A Google search reveals that the leaves of Queen Anne's Lace are poisonous, but the root is edible.
It's this post-Pollan craze that so many food writers are into, right now. It's as if, in the name of trying to show themselves as unhypocritical conscientious meat eaters, these writers feel that they have to show that they have the cajones to kill the animals themselves. I seriously think that the Kim Honey and the Toronto Star were hoping to be sensationalist, though. I mean, c'mon? The photo of her cuddling the rabbit with the description that she's trying to calm it before slaughter? They knew exactly what this article would do and now they're hoping that enough people have read Michael Pollan that they'll jump to Honey's defence, but that's missing the point (as was pointed out above) that the reason people are outraged is that this women wrote an unapologetic piece about a rabbit getting its head bashed in. And for what? To sell a couple of newspapers. Shame on the Toronto Star!

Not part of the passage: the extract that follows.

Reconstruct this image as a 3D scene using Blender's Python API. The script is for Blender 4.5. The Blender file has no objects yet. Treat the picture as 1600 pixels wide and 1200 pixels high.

I think you've hit the rabbit on the head Tsila.
Because anyone knowledgeable on the subject of ethical eating, or the global food crisis, or the environment in general, has to know that eating meat is unnecessary and destructive, and is the last bastion of selfish hedonism that we permit. Ethical foodies will give up their SUVs and their incandescent light bulbs, but will desperately fight to be able to continue to eat meat.
Honey appears to believe that if she buys into the vegetarian mantra of "if you eat meat you should be able to kill it and clean it yourself" she gets some sort of "get away from PETA free" card, but she misses the point. As I point out, there's more to killing your own food than just whacking it with a stick - and failing. All she manages to do is demonstrate exactly WHY we DON'T let people kill their own food and instead have rules and regulations that animals be slaughtered in a specific way, in a specific slaughtering facility - because most people just aren't bright enough to do it properly themselves.
Sheryl, thanks for that eloquent review of Kim Honey's rambling and self-absorbed article. Does the Star no longer use editors?
Interesting that she wrote a piece awhile back about the use of animals in art to get a shock reaction from viewers (think Casuistry). She needs to go back to reviewing cake icing.